Perusahaan rintisan (startup) juga
sebagai solusi dalam mengatasi permasalahan pengangguran kaum muda terdidik. Di
tengah masih tingginya angka pengangguran di Indonesia, pada agustus 2018
tingkat pengangguran terbuka (TPT) sebesar 5,34 persen (BPS, 2018). Yang
menjadi perhatian utama, untuk mengurangi tingkat pengangguran untuk tingkat
pendidikan kejuruan terdidik seperti untuk pendidikan tingkat SMK (11,24
persen), SMA (7,95 persen), Diploma (6,02 persen), Universitas (5,89 persen).
Dan yang menjadi permasalahan dalam
ketenagakerjaan adalah Tingkat Partisipasi Angkatan Kerja (TPAK) untuk
perempuan yang masih rendah.

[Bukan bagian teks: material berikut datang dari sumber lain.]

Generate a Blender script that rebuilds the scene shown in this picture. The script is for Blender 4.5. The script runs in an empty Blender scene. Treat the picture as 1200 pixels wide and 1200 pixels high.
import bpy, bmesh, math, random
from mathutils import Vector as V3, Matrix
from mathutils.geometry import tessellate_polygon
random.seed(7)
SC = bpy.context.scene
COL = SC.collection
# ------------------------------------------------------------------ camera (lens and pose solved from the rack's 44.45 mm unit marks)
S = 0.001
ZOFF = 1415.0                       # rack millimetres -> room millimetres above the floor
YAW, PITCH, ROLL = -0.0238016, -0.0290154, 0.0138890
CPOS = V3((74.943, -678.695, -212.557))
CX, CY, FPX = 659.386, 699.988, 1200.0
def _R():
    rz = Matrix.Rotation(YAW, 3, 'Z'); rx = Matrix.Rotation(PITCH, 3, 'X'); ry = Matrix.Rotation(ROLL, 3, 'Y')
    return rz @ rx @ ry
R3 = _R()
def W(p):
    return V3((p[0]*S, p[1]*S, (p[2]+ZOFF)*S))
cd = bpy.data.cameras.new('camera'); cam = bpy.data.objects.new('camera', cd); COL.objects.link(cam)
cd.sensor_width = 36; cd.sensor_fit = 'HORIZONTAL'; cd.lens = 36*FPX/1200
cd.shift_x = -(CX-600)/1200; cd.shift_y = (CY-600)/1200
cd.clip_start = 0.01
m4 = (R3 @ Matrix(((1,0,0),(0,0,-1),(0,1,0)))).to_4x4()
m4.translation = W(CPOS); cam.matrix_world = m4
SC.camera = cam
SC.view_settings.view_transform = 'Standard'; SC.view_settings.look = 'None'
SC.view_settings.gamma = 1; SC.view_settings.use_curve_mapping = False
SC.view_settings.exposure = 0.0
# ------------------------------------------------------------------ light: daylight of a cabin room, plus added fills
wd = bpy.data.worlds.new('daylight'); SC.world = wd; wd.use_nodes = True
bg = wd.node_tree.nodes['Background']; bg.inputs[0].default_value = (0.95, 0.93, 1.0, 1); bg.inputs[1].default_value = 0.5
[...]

Hal ini tercermin untuk TPAK perempuan (51,88
persen) jauh berbeda dengan TPAK laki-lakai (82,69 persen). Peningkatan kaum
perempuan berpartisipasi untuk bekerja dalam mendapatkan pendapatan akan semakin
bertambahnya produk domestik bruto (PDB).
Salah satu untuk meningkatkan TPAK
perempuan dengan bekerja atau bisnis daring ataupun membuat perusahaan rintisan
(startup). Karena bentuk usaha ini sangat cocok dengan kaum ibu-ibu milenial,
melihat waktu yang fleksibel, tidak perlu ada kantor di rumah juga tidak
menjadi masalah. Meningkatnya kaum ibu-ibu milenial untuk menjadi pengusaha daring
maupun membangun perusahaan startup, selain dapat mengurangi tingkat
pengangguran juga akan semakin meningkatkan pertumbuhan ekonomi yang
berkualitas.
Ekosistem ekonomi digital di Indonesia
perlu dikembangkan sebagai solusi mengurangi tingkat pengangguran. Pelatihan
tehadap generasi milenial yang suka inovasi dan penuh kreatifitas untuk dididik
dalam membangun startup. Peluang menjadi “unicorn” yaitu perusahaan startup yang
mempunyai nilai (value) di atas US$ 1
miliar akan menjadi kenyataan, yang sebelumnya sudah terdapat 4 unicorn yaitu :
GoJek, Traveloka, Tokopedia dan Bukalapak. Harapan Indonesia sebagai pusat
ekosistem ekonomi digital terbesar di Asia Tenggara akan menjadi kenyataan
dengan bekerja keras, cerdas dan berkelanjutan.